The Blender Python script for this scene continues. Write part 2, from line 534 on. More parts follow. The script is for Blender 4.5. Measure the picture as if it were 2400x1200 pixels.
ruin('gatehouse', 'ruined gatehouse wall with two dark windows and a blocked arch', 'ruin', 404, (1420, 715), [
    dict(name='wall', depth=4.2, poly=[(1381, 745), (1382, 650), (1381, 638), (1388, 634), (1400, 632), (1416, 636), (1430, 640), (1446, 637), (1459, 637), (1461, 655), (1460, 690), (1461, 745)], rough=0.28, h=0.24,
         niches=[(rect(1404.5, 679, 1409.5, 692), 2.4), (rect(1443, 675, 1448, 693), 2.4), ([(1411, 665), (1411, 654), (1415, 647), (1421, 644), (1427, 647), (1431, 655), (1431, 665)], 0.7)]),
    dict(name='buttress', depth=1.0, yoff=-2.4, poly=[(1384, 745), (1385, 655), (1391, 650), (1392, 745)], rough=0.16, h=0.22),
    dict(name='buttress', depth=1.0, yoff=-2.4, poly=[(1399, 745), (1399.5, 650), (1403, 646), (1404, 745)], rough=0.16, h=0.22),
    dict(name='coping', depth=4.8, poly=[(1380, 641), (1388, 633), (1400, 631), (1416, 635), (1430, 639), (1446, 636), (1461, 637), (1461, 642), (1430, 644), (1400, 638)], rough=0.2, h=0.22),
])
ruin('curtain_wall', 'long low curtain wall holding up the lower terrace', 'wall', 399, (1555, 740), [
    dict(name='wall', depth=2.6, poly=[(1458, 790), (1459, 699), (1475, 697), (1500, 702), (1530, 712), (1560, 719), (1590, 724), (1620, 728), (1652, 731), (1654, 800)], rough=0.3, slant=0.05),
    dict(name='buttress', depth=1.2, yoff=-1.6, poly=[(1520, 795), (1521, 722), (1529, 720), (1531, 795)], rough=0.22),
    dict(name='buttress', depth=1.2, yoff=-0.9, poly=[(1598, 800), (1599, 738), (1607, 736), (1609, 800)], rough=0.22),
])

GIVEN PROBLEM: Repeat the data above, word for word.

RESULT:
The Blender Python script for this scene continues. Write part 2, from line 534 on. More parts follow. The script is for Blender 4.5. Measure the picture as if it were 2400x1200 pixels.
ruin('gatehouse', 'ruined gatehouse wall with two dark windows and a blocked arch', 'ruin', 404, (1420, 715), [
    dict(name='wall', depth=4.2, poly=[(1381, 745), (1382, 650), (1381, 638), (1388, 634), (1400, 632), (1416, 636), (1430, 640), (1446, 637), (1459, 637), (1461, 655), (1460, 690), (1461, 745)], rough=0.28, h=0.24,
         niches=[(rect(1404.5, 679, 1409.5, 692), 2.4), (rect(1443, 675, 1448, 693), 2.4), ([(1411, 665), (1411, 654), (1415, 647), (1421, 644), (1427, 647), (1431, 655), (1431, 665)], 0.7)]),
    dict(name='buttress', depth=1.0, yoff=-2.4, poly=[(1384, 745), (1385, 655), (1391, 650), (1392, 745)], rough=0.16, h=0.22),
    dict(name='buttress', depth=1.0, yoff=-2.4, poly=[(1399, 745), (1399.5, 650), (1403, 646), (1404, 745)], rough=0.16, h=0.22),
    dict(name='coping', depth=4.8, poly=[(1380, 641), (1388, 633), (1400, 631), (1416, 635), (1430, 639), (1446, 636), (1461, 637), (1461, 642), (1430, 644), (1400, 638)], rough=0.2, h=0.22),
])
ruin('curtain_wall', 'long low curtain wall holding up the lower terrace', 'wall', 399, (1555, 740), [
    dict(name='wall', depth=2.6, poly=[(1458, 790), (1459, 699), (1475, 697), (1500, 702), (1530, 712), (1560, 719), (1590, 724), (1620, 728), (1652, 731), (1654, 800)], rough=0.3, slant=0.05),
    dict(name='buttress', depth=1.2, yoff=-1.6, poly=[(1520, 795), (1521, 722), (1529, 720), (1531, 795)], rough=0.22),
    dict(name='buttress', depth=1.2, yoff=-0.9, poly=[(1598, 800), (1599, 738), (1607, 736), (1609, 800)], rough=0.22),
])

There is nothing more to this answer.